Lórinand : « Vallée d'Or », ancien nom de la Lothlórien, avant que Galadriel et Celeborn n'en deviennent les seigneurs, après le départ d'Amroth.

Amroth : Il fut le roi de la Lothlórien, après son père Amdír, mort lors de la bataille de Dagorlad, où il faisait partie de la Dernière Alliance des Elfes et des Hommes. Amroth avait prévu de quitter la Terre du Milieu et rejoindre Valinor avec sa fiancée Nimrodel, mais elle se perdit et il la chercha en vain.

Círdan : Le plus ancien elfe encore vivant en Terre du Milieu. Il fait partie des elfes Teleri, un des trois groupes d'Elfes avec les Vanyar et les Noldor, qui ont choisi de venir en Aman après leur éveil.
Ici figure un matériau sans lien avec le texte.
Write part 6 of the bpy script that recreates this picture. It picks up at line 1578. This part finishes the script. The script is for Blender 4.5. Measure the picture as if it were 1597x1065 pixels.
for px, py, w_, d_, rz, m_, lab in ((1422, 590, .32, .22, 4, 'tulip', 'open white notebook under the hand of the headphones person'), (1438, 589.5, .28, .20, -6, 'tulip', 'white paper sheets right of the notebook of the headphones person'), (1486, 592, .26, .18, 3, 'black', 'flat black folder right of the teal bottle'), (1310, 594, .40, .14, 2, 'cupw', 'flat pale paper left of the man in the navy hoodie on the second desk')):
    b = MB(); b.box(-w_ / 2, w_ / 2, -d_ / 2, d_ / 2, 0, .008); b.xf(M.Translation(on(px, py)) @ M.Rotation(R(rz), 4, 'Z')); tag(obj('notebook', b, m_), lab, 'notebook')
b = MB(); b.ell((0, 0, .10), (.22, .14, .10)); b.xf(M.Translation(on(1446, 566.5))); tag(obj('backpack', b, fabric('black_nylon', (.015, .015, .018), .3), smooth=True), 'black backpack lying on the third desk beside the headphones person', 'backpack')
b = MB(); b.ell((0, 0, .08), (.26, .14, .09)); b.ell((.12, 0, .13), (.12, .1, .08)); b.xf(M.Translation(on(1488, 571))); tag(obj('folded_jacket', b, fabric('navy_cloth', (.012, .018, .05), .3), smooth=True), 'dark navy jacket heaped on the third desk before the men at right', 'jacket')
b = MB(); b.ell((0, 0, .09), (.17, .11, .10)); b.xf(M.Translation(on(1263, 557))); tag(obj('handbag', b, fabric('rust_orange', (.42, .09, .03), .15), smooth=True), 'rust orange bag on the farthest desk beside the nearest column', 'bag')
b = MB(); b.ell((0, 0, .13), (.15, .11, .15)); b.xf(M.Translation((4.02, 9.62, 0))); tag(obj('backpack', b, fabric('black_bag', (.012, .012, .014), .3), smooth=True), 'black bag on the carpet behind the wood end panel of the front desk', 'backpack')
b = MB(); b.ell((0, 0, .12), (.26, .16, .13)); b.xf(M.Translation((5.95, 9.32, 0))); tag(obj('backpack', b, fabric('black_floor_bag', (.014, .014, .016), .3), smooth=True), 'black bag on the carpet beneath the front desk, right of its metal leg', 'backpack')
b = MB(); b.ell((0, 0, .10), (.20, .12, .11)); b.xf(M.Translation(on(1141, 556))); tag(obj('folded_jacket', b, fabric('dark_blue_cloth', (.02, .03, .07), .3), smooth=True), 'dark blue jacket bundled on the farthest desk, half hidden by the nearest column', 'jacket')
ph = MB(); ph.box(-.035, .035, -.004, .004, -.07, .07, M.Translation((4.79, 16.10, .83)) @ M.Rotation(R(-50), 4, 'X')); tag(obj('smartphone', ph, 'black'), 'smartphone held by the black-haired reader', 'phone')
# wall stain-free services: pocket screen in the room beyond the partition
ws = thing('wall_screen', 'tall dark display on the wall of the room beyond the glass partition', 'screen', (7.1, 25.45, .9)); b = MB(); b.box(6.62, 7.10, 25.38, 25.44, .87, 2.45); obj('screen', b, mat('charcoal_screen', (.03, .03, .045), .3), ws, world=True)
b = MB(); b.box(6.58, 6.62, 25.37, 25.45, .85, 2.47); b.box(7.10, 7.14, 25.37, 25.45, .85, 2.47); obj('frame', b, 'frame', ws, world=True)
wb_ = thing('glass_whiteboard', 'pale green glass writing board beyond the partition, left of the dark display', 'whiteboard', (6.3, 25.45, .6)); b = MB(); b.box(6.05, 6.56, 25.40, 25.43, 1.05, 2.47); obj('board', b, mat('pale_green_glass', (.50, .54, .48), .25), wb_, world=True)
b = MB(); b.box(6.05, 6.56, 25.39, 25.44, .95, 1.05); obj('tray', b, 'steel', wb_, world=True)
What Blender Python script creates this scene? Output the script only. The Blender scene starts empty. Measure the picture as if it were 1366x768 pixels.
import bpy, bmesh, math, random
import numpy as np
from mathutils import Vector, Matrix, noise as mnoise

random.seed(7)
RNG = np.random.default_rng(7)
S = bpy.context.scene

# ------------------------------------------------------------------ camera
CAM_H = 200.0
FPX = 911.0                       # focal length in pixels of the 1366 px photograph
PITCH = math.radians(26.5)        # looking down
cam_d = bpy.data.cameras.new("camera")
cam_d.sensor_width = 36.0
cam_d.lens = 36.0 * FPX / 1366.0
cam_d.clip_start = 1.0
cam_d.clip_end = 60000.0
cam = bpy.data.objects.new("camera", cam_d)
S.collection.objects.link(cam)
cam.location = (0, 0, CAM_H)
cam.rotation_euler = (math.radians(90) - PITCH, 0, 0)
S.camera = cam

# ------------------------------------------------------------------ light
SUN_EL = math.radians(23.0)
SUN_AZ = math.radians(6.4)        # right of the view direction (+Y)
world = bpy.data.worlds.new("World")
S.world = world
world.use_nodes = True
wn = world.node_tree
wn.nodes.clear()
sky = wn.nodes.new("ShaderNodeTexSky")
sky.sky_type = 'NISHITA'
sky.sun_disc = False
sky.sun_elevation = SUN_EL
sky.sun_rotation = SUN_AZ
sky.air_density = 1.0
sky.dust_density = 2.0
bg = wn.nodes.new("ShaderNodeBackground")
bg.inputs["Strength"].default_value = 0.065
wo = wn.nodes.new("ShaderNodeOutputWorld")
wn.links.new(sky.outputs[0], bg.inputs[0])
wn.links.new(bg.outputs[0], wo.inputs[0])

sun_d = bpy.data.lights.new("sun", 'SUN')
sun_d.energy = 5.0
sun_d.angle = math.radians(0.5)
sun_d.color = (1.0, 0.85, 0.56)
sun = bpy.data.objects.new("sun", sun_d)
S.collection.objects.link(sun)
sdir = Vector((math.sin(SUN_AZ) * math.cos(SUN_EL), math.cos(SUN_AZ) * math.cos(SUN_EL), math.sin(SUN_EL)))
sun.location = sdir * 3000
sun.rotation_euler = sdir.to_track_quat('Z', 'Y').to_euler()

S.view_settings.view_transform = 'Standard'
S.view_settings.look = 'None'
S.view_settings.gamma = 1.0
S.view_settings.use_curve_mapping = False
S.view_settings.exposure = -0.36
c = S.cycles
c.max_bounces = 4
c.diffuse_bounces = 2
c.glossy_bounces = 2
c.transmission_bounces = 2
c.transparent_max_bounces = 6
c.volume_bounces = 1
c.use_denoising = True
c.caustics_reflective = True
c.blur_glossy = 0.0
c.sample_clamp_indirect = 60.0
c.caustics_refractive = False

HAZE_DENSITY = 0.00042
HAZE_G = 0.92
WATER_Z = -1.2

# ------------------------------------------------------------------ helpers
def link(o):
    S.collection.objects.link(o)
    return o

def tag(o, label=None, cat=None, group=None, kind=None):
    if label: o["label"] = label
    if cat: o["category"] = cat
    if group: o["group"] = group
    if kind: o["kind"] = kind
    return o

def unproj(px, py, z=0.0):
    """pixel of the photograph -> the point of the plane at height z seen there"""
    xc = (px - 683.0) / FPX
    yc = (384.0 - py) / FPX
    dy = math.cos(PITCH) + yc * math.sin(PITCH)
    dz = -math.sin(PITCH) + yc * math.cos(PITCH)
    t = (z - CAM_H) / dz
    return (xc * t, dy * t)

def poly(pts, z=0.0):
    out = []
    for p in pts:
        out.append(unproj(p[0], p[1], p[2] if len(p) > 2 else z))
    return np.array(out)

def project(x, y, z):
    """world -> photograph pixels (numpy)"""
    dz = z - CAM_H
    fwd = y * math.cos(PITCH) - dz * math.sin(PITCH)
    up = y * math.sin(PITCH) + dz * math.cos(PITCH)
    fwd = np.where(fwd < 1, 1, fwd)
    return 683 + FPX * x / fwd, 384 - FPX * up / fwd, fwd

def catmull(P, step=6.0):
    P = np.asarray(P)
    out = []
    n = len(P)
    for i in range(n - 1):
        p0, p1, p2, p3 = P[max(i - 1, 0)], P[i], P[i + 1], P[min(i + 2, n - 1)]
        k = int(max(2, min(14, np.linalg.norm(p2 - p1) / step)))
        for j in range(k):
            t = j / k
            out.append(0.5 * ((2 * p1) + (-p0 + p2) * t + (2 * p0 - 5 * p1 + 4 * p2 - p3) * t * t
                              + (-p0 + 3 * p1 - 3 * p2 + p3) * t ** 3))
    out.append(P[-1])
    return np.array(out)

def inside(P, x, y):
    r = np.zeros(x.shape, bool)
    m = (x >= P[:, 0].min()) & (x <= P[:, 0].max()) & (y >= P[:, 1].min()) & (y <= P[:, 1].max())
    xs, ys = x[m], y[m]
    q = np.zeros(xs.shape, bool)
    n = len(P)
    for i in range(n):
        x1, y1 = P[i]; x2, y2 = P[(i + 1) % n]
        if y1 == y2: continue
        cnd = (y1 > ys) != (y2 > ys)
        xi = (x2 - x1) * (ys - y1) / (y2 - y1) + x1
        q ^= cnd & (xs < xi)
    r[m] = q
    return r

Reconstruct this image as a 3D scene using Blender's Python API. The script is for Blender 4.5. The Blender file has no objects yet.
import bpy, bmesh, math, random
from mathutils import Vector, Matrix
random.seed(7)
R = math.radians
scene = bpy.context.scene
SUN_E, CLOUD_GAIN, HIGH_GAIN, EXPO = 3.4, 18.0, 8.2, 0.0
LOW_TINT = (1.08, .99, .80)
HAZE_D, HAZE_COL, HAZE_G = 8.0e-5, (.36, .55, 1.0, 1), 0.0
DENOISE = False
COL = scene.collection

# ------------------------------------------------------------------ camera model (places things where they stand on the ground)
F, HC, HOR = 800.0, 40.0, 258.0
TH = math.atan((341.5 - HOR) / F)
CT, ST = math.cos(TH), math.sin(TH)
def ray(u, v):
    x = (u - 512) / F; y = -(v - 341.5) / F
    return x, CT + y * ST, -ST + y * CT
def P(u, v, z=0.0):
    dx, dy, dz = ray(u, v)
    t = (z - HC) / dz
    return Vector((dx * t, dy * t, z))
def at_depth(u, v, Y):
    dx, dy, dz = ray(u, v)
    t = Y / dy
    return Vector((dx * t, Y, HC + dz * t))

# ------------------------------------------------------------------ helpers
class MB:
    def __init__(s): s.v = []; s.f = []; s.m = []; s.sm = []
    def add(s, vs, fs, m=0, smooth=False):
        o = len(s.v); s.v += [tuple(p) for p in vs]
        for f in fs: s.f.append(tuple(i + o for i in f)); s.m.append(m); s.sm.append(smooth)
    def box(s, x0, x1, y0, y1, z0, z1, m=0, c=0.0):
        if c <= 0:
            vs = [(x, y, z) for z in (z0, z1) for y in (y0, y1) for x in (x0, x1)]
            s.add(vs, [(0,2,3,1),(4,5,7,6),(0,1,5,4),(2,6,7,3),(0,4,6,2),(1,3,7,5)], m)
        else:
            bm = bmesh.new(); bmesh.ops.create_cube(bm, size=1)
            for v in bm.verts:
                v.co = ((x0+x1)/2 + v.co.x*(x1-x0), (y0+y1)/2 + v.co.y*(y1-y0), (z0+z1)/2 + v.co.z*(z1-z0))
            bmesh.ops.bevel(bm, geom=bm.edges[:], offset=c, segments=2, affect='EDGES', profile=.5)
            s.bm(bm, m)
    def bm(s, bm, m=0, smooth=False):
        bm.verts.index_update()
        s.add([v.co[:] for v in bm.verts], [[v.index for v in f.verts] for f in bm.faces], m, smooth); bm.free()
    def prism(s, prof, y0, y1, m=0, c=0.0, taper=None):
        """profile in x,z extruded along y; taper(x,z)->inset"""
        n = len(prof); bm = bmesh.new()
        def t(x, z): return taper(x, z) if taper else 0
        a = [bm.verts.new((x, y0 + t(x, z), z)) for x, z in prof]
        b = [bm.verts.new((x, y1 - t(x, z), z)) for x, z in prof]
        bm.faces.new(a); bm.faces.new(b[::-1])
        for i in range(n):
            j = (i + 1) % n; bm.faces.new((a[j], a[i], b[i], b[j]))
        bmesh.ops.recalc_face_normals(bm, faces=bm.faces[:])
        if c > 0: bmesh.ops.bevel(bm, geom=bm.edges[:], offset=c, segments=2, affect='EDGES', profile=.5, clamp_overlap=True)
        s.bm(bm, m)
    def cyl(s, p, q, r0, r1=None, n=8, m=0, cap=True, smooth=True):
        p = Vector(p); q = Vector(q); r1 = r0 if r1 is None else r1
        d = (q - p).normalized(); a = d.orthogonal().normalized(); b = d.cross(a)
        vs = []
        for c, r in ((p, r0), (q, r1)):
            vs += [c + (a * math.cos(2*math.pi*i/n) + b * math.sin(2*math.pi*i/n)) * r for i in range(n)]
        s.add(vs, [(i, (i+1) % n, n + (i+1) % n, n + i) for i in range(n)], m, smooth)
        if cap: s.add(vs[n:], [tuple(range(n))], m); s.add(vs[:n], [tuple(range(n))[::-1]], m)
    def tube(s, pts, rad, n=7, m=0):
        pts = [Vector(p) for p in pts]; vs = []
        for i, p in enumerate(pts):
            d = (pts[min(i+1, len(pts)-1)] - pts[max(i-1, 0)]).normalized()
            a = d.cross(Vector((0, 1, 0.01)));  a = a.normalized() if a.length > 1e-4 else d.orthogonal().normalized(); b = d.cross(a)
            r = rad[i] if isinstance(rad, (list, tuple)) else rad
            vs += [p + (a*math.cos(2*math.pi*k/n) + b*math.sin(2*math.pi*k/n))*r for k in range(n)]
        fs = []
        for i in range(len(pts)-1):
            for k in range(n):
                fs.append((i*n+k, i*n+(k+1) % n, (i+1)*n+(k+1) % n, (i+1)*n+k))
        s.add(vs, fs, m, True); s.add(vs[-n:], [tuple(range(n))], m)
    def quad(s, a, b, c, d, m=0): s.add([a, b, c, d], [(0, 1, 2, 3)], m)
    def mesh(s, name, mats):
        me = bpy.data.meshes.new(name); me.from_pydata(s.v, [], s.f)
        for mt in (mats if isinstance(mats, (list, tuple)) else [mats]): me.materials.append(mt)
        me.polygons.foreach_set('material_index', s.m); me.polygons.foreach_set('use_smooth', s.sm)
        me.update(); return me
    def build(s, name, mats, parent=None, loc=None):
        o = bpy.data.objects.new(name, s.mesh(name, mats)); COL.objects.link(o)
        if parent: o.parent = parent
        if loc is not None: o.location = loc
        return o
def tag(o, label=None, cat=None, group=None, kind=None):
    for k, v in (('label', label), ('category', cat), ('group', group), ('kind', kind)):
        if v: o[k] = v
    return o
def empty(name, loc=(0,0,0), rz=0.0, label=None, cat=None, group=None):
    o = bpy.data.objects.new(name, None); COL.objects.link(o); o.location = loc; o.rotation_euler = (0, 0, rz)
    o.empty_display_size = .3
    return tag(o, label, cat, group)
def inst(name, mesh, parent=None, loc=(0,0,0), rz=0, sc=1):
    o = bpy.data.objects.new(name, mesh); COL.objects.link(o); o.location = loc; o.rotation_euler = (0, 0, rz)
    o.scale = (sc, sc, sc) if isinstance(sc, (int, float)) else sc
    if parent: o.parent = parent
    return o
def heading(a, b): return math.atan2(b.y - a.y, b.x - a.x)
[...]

Ce sont des elfes naviguateurs, amoureux de la mer. Mais Círdan fait partie des Teleri qui sont restés en Terre du Milieu. Au Premier Age, il aida Eärendil (père d'Elrond et Elros), à construire son navire Vingilot, avec lequel il partit pour Aman, provoquant la Guerre de la Grande Colère et la déroute de Morgoth. Au Second Age, Círdan créa les Havres Gris et il se chargea de construire les nombreux navires pour que les elfes qui le désiraient puissent voyager jusqu'à Aman. Au Troisième Age, il fut l'un des porteurs d'un des trois anneaux elfiques, Narya, qu'il confia à Gandalf à son arrivée en Terre du Milieu.

Lindon : Région de la Terre du Milieu, seule partie du Beleriand qui n'a pas été submergée à la fin du Premier Age par les cataclysmes de la Guerre de la Grande Colère et est restée attachée au continent. Située sur la côte nord-ouest de l'Eriador, et délimitée par les Montagnes Bleues. Les Havres Gris sont l'un des trois principaux ports du Lindon.

Oropher : Elfe Sinda et ancien seigneur des elfes sylvains. Père de Thranduil, Oropher est mort lors de la Guerre de la dernière Alliance.